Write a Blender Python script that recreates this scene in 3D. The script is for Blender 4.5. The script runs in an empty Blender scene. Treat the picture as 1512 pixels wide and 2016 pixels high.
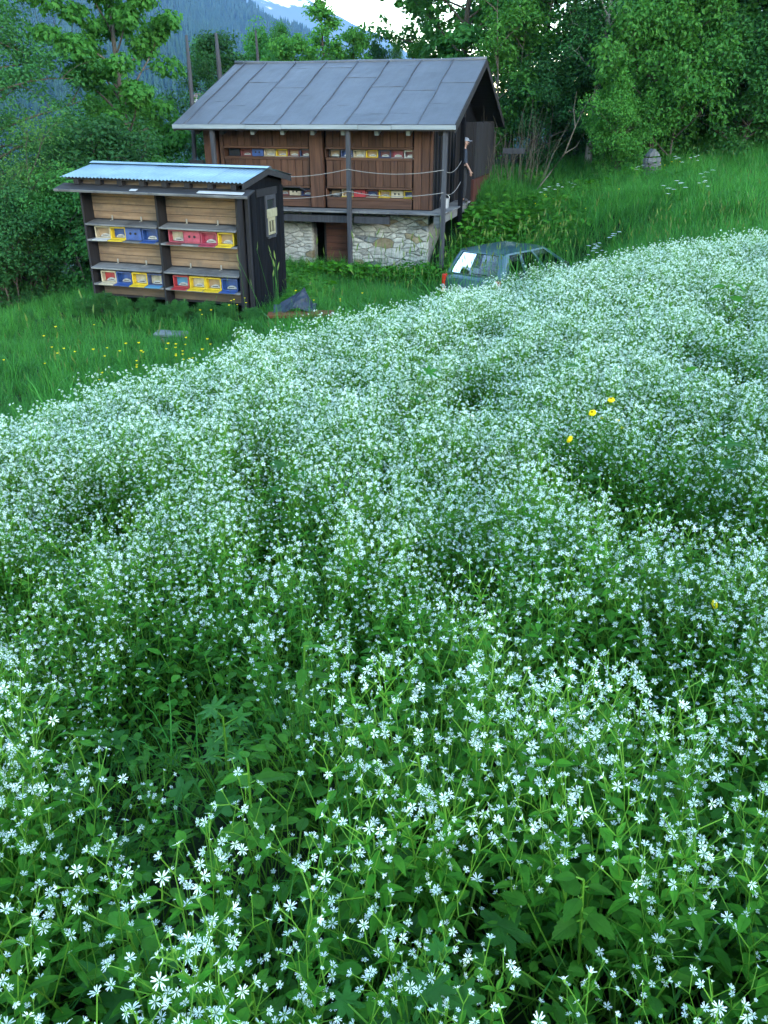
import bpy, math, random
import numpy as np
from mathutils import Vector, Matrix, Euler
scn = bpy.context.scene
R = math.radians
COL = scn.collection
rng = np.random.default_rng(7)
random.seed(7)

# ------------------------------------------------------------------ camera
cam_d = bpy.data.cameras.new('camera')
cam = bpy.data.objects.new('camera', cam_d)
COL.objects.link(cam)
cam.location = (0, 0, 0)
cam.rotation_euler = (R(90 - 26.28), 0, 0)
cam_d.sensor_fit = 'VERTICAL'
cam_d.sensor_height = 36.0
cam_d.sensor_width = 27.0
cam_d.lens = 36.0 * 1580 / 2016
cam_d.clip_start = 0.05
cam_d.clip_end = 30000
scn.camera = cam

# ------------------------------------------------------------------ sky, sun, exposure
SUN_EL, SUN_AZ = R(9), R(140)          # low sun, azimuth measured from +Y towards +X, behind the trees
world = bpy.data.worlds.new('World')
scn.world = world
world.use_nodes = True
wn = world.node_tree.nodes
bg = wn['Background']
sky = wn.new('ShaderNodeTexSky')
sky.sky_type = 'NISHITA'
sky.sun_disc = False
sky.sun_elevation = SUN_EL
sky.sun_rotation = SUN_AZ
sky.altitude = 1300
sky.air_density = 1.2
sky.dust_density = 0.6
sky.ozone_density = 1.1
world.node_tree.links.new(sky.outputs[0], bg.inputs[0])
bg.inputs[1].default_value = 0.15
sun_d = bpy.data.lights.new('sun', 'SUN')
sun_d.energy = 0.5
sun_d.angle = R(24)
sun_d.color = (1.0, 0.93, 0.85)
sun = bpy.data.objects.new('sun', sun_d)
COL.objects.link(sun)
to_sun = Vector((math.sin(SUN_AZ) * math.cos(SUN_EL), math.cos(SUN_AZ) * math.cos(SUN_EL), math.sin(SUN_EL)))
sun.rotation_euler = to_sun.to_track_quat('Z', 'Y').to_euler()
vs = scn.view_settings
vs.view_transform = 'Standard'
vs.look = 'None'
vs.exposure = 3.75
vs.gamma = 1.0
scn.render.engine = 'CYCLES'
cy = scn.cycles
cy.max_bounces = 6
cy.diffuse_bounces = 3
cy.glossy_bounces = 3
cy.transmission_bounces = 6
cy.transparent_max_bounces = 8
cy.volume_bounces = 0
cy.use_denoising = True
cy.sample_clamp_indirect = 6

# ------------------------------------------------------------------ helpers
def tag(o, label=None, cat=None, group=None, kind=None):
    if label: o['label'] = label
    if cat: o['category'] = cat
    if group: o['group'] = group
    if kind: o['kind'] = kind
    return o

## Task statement
Exclude the images, then output the data above word for word.

## Solution below
Write a Blender Python script that recreates this scene in 3D. The script is for Blender 4.5. The script runs in an empty Blender scene. Treat the picture as 1512 pixels wide and 2016 pixels high.
import bpy, math, random
import numpy as np
from mathutils import Vector, Matrix, Euler
scn = bpy.context.scene
R = math.radians
COL = scn.collection
rng = np.random.default_rng(7)
random.seed(7)

# ------------------------------------------------------------------ camera
cam_d = bpy.data.cameras.new('camera')
cam = bpy.data.objects.new('camera', cam_d)
COL.objects.link(cam)
cam.location = (0, 0, 0)
cam.rotation_euler = (R(90 - 26.28), 0, 0)
cam_d.sensor_fit = 'VERTICAL'
cam_d.sensor_height = 36.0
cam_d.sensor_width = 27.0
cam_d.lens = 36.0 * 1580 / 2016
cam_d.clip_start = 0.05
cam_d.clip_end = 30000
scn.camera = cam

# ------------------------------------------------------------------ sky, sun, exposure
SUN_EL, SUN_AZ = R(9), R(140)          # low sun, azimuth measured from +Y towards +X, behind the trees
world = bpy.data.worlds.new('World')
scn.world = world
world.use_nodes = True
wn = world.node_tree.nodes
bg = wn['Background']
sky = wn.new('ShaderNodeTexSky')
sky.sky_type = 'NISHITA'
sky.sun_disc = False
sky.sun_elevation = SUN_EL
sky.sun_rotation = SUN_AZ
sky.altitude = 1300
sky.air_density = 1.2
sky.dust_density = 0.6
sky.ozone_density = 1.1
world.node_tree.links.new(sky.outputs[0], bg.inputs[0])
bg.inputs[1].default_value = 0.15
sun_d = bpy.data.lights.new('sun', 'SUN')
sun_d.energy = 0.5
sun_d.angle = R(24)
sun_d.color = (1.0, 0.93, 0.85)
sun = bpy.data.objects.new('sun', sun_d)
COL.objects.link(sun)
to_sun = Vector((math.sin(SUN_AZ) * math.cos(SUN_EL), math.cos(SUN_AZ) * math.cos(SUN_EL), math.sin(SUN_EL)))
sun.rotation_euler = to_sun.to_track_quat('Z', 'Y').to_euler()
vs = scn.view_settings
vs.view_transform = 'Standard'
vs.look = 'None'
vs.exposure = 3.75
vs.gamma = 1.0
scn.render.engine = 'CYCLES'
cy = scn.cycles
cy.max_bounces = 6
cy.diffuse_bounces = 3
cy.glossy_bounces = 3
cy.transmission_bounces = 6
cy.transparent_max_bounces = 8
cy.volume_bounces = 0
cy.use_denoising = True
cy.sample_clamp_indirect = 6

# ------------------------------------------------------------------ helpers
def tag(o, label=None, cat=None, group=None, kind=None):
    if label: o['label'] = label
    if cat: o['category'] = cat
    if group: o['group'] = group
    if kind: o['kind'] = kind
    return o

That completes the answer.